Task brief |
Write out the complete material exactly as it stands.

Provided data |

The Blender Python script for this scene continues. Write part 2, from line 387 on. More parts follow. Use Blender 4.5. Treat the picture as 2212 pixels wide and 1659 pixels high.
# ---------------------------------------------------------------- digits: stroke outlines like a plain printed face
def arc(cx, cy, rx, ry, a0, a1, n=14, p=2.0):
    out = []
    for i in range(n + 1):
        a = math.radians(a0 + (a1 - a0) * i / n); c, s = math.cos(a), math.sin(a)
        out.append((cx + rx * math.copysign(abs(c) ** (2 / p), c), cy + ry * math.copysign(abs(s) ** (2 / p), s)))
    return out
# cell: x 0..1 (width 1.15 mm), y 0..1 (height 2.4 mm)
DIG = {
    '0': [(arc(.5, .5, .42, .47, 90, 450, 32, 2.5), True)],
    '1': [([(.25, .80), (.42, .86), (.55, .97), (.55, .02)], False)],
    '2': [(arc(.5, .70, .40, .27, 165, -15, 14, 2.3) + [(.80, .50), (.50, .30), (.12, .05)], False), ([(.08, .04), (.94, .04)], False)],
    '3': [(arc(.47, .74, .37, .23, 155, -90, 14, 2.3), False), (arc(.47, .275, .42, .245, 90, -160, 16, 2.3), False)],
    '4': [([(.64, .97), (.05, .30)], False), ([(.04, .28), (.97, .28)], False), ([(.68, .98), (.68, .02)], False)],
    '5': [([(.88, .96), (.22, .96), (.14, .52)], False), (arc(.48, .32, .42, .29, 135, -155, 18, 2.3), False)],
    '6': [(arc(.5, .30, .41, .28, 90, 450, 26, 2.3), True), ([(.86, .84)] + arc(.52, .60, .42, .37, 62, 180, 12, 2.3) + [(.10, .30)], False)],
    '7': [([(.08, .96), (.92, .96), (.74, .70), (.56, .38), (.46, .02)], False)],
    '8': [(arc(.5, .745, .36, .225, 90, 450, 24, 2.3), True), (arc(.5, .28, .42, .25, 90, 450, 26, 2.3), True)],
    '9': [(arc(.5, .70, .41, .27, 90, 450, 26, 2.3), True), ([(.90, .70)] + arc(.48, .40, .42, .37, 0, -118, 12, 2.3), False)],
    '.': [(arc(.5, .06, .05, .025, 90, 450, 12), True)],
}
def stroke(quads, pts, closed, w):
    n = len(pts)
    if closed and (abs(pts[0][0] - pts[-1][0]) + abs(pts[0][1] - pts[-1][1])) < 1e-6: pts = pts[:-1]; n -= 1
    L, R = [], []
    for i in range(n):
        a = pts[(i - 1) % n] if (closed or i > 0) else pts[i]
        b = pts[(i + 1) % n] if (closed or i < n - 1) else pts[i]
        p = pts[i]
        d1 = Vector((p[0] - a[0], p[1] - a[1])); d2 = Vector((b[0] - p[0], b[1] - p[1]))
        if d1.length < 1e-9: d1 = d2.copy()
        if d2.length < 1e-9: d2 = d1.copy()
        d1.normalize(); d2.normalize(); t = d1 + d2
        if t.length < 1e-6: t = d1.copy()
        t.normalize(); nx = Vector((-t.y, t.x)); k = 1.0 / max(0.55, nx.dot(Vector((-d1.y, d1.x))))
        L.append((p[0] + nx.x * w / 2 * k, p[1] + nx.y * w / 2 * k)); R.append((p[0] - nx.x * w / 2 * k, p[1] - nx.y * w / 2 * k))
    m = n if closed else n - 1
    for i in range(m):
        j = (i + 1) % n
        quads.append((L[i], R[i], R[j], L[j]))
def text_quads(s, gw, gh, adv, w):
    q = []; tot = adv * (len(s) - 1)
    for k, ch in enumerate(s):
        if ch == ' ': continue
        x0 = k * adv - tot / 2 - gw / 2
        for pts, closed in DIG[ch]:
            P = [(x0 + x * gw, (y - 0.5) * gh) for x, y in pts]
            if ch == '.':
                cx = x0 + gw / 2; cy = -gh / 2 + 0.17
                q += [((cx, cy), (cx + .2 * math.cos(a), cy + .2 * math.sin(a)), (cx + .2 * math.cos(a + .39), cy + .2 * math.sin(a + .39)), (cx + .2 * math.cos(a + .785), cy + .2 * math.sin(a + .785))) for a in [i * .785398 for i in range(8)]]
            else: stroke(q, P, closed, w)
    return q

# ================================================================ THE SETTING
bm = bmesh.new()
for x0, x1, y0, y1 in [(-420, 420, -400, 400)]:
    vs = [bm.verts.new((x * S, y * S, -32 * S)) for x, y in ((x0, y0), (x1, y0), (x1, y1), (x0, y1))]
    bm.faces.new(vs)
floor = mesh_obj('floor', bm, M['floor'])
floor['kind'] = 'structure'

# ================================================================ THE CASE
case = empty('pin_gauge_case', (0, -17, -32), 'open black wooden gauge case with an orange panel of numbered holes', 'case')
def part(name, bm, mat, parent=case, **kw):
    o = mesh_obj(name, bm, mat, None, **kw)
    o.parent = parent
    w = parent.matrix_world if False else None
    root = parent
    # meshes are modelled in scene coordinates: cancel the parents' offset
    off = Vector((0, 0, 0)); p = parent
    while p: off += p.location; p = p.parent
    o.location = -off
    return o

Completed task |
The Blender Python script for this scene continues. Write part 2, from line 387 on. More parts follow. Use Blender 4.5. Treat the picture as 2212 pixels wide and 1659 pixels high.
# ---------------------------------------------------------------- digits: stroke outlines like a plain printed face
def arc(cx, cy, rx, ry, a0, a1, n=14, p=2.0):
    out = []
    for i in range(n + 1):
        a = math.radians(a0 + (a1 - a0) * i / n); c, s = math.cos(a), math.sin(a)
        out.append((cx + rx * math.copysign(abs(c) ** (2 / p), c), cy + ry * math.copysign(abs(s) ** (2 / p), s)))
    return out
# cell: x 0..1 (width 1.15 mm), y 0..1 (height 2.4 mm)
DIG = {
    '0': [(arc(.5, .5, .42, .47, 90, 450, 32, 2.5), True)],
    '1': [([(.25, .80), (.42, .86), (.55, .97), (.55, .02)], False)],
    '2': [(arc(.5, .70, .40, .27, 165, -15, 14, 2.3) + [(.80, .50), (.50, .30), (.12, .05)], False), ([(.08, .04), (.94, .04)], False)],
    '3': [(arc(.47, .74, .37, .23, 155, -90, 14, 2.3), False), (arc(.47, .275, .42, .245, 90, -160, 16, 2.3), False)],
    '4': [([(.64, .97), (.05, .30)], False), ([(.04, .28), (.97, .28)], False), ([(.68, .98), (.68, .02)], False)],
    '5': [([(.88, .96), (.22, .96), (.14, .52)], False), (arc(.48, .32, .42, .29, 135, -155, 18, 2.3), False)],
    '6': [(arc(.5, .30, .41, .28, 90, 450, 26, 2.3), True), ([(.86, .84)] + arc(.52, .60, .42, .37, 62, 180, 12, 2.3) + [(.10, .30)], False)],
    '7': [([(.08, .96), (.92, .96), (.74, .70), (.56, .38), (.46, .02)], False)],
    '8': [(arc(.5, .745, .36, .225, 90, 450, 24, 2.3), True), (arc(.5, .28, .42, .25, 90, 450, 26, 2.3), True)],
    '9': [(arc(.5, .70, .41, .27, 90, 450, 26, 2.3), True), ([(.90, .70)] + arc(.48, .40, .42, .37, 0, -118, 12, 2.3), False)],
    '.': [(arc(.5, .06, .05, .025, 90, 450, 12), True)],
}
def stroke(quads, pts, closed, w):
    n = len(pts)
    if closed and (abs(pts[0][0] - pts[-1][0]) + abs(pts[0][1] - pts[-1][1])) < 1e-6: pts = pts[:-1]; n -= 1
    L, R = [], []
    for i in range(n):
        a = pts[(i - 1) % n] if (closed or i > 0) else pts[i]
        b = pts[(i + 1) % n] if (closed or i < n - 1) else pts[i]
        p = pts[i]
        d1 = Vector((p[0] - a[0], p[1] - a[1])); d2 = Vector((b[0] - p[0], b[1] - p[1]))
        if d1.length < 1e-9: d1 = d2.copy()
        if d2.length < 1e-9: d2 = d1.copy()
        d1.normalize(); d2.normalize(); t = d1 + d2
        if t.length < 1e-6: t = d1.copy()
        t.normalize(); nx = Vector((-t.y, t.x)); k = 1.0 / max(0.55, nx.dot(Vector((-d1.y, d1.x))))
        L.append((p[0] + nx.x * w / 2 * k, p[1] + nx.y * w / 2 * k)); R.append((p[0] - nx.x * w / 2 * k, p[1] - nx.y * w / 2 * k))
    m = n if closed else n - 1
    for i in range(m):
        j = (i + 1) % n
        quads.append((L[i], R[i], R[j], L[j]))
def text_quads(s, gw, gh, adv, w):
    q = []; tot = adv * (len(s) - 1)
    for k, ch in enumerate(s):
        if ch == ' ': continue
        x0 = k * adv - tot / 2 - gw / 2
        for pts, closed in DIG[ch]:
            P = [(x0 + x * gw, (y - 0.5) * gh) for x, y in pts]
            if ch == '.':
                cx = x0 + gw / 2; cy = -gh / 2 + 0.17
                q += [((cx, cy), (cx + .2 * math.cos(a), cy + .2 * math.sin(a)), (cx + .2 * math.cos(a + .39), cy + .2 * math.sin(a + .39)), (cx + .2 * math.cos(a + .785), cy + .2 * math.sin(a + .785))) for a in [i * .785398 for i in range(8)]]
            else: stroke(q, P, closed, w)
    return q

# ================================================================ THE SETTING
bm = bmesh.new()
for x0, x1, y0, y1 in [(-420, 420, -400, 400)]:
    vs = [bm.verts.new((x * S, y * S, -32 * S)) for x, y in ((x0, y0), (x1, y0), (x1, y1), (x0, y1))]
    bm.faces.new(vs)
floor = mesh_obj('floor', bm, M['floor'])
floor['kind'] = 'structure'

# ================================================================ THE CASE
case = empty('pin_gauge_case', (0, -17, -32), 'open black wooden gauge case with an orange panel of numbered holes', 'case')
def part(name, bm, mat, parent=case, **kw):
    o = mesh_obj(name, bm, mat, None, **kw)
    o.parent = parent
    w = parent.matrix_world if False else None
    root = parent
    # meshes are modelled in scene coordinates: cancel the parents' offset
    off = Vector((0, 0, 0)); p = parent
    while p: off += p.location; p = p.parent
    o.location = -off
    return o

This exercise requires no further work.